Sztuka jest dla Lobody odpowiedzialną i ryzykowną operacją: artystka przekłada słowa, opisywane przez nie pojęcia, refleksje czy sytuacje na materialne rzeczy, przedmioty, którym zwykle nadaje charakter ready-made. Język jako tworzywo dociera w pewnych sytuacjach do swoich granic i artystka, aby się wypowiedzieć, musi posiłkować się obiektem.
Kluczowe w twórczości Lobody są tytuły prac i wystaw – wystarczy je przeanalizować, by znaleźć mapę pomocną w nawigacji przez te niejasne, magiczne i dziwne opowieści, w których panuje klimat przywodzący na myśl filmy Lyncha: nic nie jest do końca takie, na jakie wygląda.
Tytuł warszawskiej wystawy zapożyczony jest z wiersza Sylvii Plath Leaving Early /Wczesne odejście, a fraza brzmiąca w oryginale: sitting here bored as a leopard stała się dla artystki punktem wyjścia do zbudowania wystawy. Znudzony, leniwy drapieżnik wywołuje zarazem poczucie spokoju i zagrożenia; śmiertelne niebezpieczeństwo wyrażone jest nie za pomocą napięcia, ale nudy. Zmysłowy obraz, cisza przed burzą. Groźna nuda, która może być też nudą egzystencjalną, źródłem nihilizmu lub anarchii.
Do przestrzeni galeryjnych na wystawie prowadzi brama z trzema wysokimi i eleganckimi przejściami jak w egipskiej świątyni. Świątyni dysfunkcyjnej, miejsca kultu jakiegoś dziwnego, niewidocznego bóstwa; a może jest to lobby bliżej nieokreślonego urzędu, biura, korporacji, symbol władzy i prestiżu? Ten trop podpowiadają cienie żaluzji, rysujące się na zewnętrznej ścianie bramy. Połączenie sacrum i profanum, które w efekcie nie jest ani jednym, ani drugim. Do głównych elementów ekspozycji należą pokaźnych rozmiarów rzeźby utrzymane w neutralnej, modernistycznej estetyce, na których mogą odpoczywać osoby opiekujące się wystawą. To przewrotny, subtelnie anarchistyczny gest wobec dzieł sztuki, które chroni się przed dotykiem widzów.
W głębi wystawy pojawiają się odniesienia do figury biznesmena, tu wydobytej ze zjadliwej satyry Edgara Allana Poego pod tytułem Człowiek interesu oraz motywy pochodzące z estetyki filmu neo noir, w którym figura przestępcy jest metaforą ciemnej, strony ludzkiej natury.
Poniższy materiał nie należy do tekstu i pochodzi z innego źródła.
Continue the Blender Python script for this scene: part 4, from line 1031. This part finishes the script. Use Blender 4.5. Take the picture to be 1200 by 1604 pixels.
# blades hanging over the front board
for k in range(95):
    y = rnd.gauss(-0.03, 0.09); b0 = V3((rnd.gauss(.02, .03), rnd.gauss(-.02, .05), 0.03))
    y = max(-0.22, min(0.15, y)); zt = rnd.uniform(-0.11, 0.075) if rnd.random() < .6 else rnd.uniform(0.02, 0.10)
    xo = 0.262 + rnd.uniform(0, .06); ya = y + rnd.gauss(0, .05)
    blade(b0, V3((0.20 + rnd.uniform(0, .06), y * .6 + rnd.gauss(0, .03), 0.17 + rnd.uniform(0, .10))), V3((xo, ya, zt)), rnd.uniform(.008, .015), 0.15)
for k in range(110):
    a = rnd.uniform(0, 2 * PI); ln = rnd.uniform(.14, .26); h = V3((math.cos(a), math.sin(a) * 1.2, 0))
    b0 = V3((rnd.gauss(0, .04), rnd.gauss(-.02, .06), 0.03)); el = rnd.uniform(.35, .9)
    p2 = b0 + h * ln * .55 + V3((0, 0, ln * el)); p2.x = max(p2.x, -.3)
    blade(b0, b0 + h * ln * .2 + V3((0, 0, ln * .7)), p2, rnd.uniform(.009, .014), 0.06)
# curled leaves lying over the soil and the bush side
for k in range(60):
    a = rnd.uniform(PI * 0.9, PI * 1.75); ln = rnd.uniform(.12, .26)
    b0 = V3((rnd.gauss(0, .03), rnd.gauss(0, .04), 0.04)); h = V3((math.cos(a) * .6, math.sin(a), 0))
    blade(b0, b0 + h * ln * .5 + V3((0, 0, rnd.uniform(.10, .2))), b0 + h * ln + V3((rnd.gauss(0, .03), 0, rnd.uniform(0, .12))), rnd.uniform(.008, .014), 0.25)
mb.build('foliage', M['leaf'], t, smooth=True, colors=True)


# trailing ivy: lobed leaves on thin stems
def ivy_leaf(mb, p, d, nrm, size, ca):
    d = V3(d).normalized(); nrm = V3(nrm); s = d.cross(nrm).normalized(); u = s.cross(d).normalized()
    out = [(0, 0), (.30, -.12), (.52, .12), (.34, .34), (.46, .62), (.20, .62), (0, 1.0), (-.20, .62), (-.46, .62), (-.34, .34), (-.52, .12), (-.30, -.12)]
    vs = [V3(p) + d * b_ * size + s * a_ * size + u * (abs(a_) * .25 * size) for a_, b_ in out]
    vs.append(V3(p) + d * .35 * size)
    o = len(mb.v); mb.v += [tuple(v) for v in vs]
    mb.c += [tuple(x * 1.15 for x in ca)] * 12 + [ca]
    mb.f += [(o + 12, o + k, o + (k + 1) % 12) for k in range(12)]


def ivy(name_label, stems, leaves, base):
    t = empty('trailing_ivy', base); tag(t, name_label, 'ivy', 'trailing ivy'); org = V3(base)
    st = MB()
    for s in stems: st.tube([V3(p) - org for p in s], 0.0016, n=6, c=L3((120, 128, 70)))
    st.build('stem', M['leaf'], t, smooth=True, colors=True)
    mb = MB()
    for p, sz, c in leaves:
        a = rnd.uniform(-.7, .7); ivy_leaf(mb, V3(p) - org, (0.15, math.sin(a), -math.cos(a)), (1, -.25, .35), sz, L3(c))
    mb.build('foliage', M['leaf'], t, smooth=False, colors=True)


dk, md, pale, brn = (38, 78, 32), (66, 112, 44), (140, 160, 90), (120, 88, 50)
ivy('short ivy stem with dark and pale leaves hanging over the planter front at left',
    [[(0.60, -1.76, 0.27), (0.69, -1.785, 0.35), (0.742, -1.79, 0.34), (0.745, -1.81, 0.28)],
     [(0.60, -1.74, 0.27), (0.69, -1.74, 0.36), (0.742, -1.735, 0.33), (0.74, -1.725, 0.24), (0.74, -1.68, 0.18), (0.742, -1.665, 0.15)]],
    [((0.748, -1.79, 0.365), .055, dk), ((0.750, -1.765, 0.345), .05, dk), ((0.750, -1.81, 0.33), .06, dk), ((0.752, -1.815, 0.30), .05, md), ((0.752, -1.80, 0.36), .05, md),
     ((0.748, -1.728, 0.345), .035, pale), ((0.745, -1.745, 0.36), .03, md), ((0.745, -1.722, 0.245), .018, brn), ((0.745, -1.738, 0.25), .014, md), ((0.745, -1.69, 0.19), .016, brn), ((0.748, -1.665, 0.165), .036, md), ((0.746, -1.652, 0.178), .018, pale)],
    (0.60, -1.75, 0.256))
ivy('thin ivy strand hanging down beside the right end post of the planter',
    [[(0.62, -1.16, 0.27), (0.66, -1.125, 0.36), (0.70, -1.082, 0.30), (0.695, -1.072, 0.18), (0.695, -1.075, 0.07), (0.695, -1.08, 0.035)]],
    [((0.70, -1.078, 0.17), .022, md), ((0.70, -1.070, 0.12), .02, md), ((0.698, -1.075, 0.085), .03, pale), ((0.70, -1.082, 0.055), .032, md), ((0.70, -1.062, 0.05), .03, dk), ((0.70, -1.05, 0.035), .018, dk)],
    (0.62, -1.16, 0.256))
Wysmakowana paleta kolorystyczna rodem z Amerykańskiego żigolaka pojawia się na monumentalnym witrażu, przedstawiającym scenę z tego filmu. Powraca tu motyw żaluzji ocieniających scenę, w której Julian w panice przeszukuje swoje mieszkanie. Żaluzje to nieodłączny atrybut scenografii kina noir, ale również estetyki biurowej.
Jean-Luc Godard mawiał, że historia powinna mieć początek, środek i koniec, ale niekoniecznie w takiej kolejności. Sztuka Lobody podlega logice przynależnej poezji; narzuca wysiłek interpretacyjny i zachęca do szukania klucza otwierającego dostęp do ukrytego komunikatu.
Urodzona w 1979 roku artystka od ponad 30 lat mieszka w Niemczech, jest absolwentką Städelschule we Frankfurcie, akademii, która oferuje studentom maksimum wolności, skupiając się na sztuce niezależnej od wszelkich nieartystycznych ograniczeń lub zadań. Maria Loboda brała udział m.in. w dOCUMENTA (13), Taipei Biennale w 2014 roku, wystawiała prace w Museo Reina Sofia w Madrycie, Palais de Tokyo w Paryżu, a w tym roku została zaproszona do wystawy głównej na Biennale w Wenecji. W 2015 roku Loboda zrealizowała projekt dla Bunkra Sztuki w Krakowie, uczestniczyła w Konferencji Tatrzańskiej (Kraków, Zakopane), a także brała udział w Teatrze Mykologicznym w Rabce, w Kadenówce u Pauliny Ołowskiej, ale dotychczas nie miała okazji do zaprezentowania polskiej publiczności większego wyboru prac.